═══ Provided material ═══

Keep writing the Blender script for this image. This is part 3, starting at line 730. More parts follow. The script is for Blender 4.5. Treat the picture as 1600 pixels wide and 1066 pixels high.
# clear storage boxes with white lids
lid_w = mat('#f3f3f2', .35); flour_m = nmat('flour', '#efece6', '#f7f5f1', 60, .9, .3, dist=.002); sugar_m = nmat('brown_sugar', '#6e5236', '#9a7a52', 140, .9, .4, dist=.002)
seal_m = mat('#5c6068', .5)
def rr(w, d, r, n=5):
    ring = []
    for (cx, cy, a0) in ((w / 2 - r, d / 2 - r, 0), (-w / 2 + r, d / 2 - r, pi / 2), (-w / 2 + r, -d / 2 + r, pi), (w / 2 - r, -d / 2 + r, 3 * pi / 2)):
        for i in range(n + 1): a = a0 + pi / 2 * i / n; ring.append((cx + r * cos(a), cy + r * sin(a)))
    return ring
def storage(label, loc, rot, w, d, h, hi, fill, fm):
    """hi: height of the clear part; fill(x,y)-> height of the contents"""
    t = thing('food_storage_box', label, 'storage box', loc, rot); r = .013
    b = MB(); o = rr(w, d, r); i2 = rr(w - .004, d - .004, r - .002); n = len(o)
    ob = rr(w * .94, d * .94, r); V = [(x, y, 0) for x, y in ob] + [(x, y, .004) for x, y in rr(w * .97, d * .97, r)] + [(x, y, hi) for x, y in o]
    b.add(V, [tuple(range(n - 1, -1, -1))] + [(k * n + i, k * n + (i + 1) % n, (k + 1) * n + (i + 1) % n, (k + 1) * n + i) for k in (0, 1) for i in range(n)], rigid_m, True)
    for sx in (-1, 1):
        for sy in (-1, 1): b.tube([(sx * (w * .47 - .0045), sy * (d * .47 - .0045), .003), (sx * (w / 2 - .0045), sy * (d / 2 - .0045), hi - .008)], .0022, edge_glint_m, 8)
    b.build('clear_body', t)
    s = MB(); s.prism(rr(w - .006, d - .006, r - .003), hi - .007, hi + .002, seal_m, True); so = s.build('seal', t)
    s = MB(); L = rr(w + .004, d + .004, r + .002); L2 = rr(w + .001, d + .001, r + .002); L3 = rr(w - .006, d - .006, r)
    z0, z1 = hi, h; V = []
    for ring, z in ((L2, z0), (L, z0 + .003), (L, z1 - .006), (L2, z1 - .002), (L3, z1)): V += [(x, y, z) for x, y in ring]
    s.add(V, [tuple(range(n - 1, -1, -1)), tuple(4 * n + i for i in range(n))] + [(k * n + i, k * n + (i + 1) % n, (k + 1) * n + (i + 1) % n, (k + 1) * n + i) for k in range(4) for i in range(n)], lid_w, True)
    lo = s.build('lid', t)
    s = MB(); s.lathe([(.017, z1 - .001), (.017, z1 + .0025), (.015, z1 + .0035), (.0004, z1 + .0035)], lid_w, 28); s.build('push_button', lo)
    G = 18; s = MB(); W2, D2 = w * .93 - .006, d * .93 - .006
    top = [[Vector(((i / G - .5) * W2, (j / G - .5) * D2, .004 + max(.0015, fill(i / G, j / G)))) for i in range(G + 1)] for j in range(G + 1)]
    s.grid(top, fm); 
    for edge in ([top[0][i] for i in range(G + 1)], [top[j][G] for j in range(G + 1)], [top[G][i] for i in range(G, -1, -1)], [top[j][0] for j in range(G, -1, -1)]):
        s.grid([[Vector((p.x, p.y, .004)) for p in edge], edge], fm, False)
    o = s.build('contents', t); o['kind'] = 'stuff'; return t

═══

What you will do:
Take the material above and return all of it exactly.

Written response:
Keep writing the Blender script for this image. This is part 3, starting at line 730. More parts follow. The script is for Blender 4.5. Treat the picture as 1600 pixels wide and 1066 pixels high.
# clear storage boxes with white lids
lid_w = mat('#f3f3f2', .35); flour_m = nmat('flour', '#efece6', '#f7f5f1', 60, .9, .3, dist=.002); sugar_m = nmat('brown_sugar', '#6e5236', '#9a7a52', 140, .9, .4, dist=.002)
seal_m = mat('#5c6068', .5)
def rr(w, d, r, n=5):
    ring = []
    for (cx, cy, a0) in ((w / 2 - r, d / 2 - r, 0), (-w / 2 + r, d / 2 - r, pi / 2), (-w / 2 + r, -d / 2 + r, pi), (w / 2 - r, -d / 2 + r, 3 * pi / 2)):
        for i in range(n + 1): a = a0 + pi / 2 * i / n; ring.append((cx + r * cos(a), cy + r * sin(a)))
    return ring
def storage(label, loc, rot, w, d, h, hi, fill, fm):
    """hi: height of the clear part; fill(x,y)-> height of the contents"""
    t = thing('food_storage_box', label, 'storage box', loc, rot); r = .013
    b = MB(); o = rr(w, d, r); i2 = rr(w - .004, d - .004, r - .002); n = len(o)
    ob = rr(w * .94, d * .94, r); V = [(x, y, 0) for x, y in ob] + [(x, y, .004) for x, y in rr(w * .97, d * .97, r)] + [(x, y, hi) for x, y in o]
    b.add(V, [tuple(range(n - 1, -1, -1))] + [(k * n + i, k * n + (i + 1) % n, (k + 1) * n + (i + 1) % n, (k + 1) * n + i) for k in (0, 1) for i in range(n)], rigid_m, True)
    for sx in (-1, 1):
        for sy in (-1, 1): b.tube([(sx * (w * .47 - .0045), sy * (d * .47 - .0045), .003), (sx * (w / 2 - .0045), sy * (d / 2 - .0045), hi - .008)], .0022, edge_glint_m, 8)
    b.build('clear_body', t)
    s = MB(); s.prism(rr(w - .006, d - .006, r - .003), hi - .007, hi + .002, seal_m, True); so = s.build('seal', t)
    s = MB(); L = rr(w + .004, d + .004, r + .002); L2 = rr(w + .001, d + .001, r + .002); L3 = rr(w - .006, d - .006, r)
    z0, z1 = hi, h; V = []
    for ring, z in ((L2, z0), (L, z0 + .003), (L, z1 - .006), (L2, z1 - .002), (L3, z1)): V += [(x, y, z) for x, y in ring]
    s.add(V, [tuple(range(n - 1, -1, -1)), tuple(4 * n + i for i in range(n))] + [(k * n + i, k * n + (i + 1) % n, (k + 1) * n + (i + 1) % n, (k + 1) * n + i) for k in range(4) for i in range(n)], lid_w, True)
    lo = s.build('lid', t)
    s = MB(); s.lathe([(.017, z1 - .001), (.017, z1 + .0025), (.015, z1 + .0035), (.0004, z1 + .0035)], lid_w, 28); s.build('push_button', lo)
    G = 18; s = MB(); W2, D2 = w * .93 - .006, d * .93 - .006
    top = [[Vector(((i / G - .5) * W2, (j / G - .5) * D2, .004 + max(.0015, fill(i / G, j / G)))) for i in range(G + 1)] for j in range(G + 1)]
    s.grid(top, fm); 
    for edge in ([top[0][i] for i in range(G + 1)], [top[j][G] for j in range(G + 1)], [top[G][i] for i in range(G, -1, -1)], [top[j][0] for j in range(G, -1, -1)]):
        s.grid([[Vector((p.x, p.y, .004)) for p in edge], edge], fm, False)
    o = s.build('contents', t); o['kind'] = 'stuff'; return t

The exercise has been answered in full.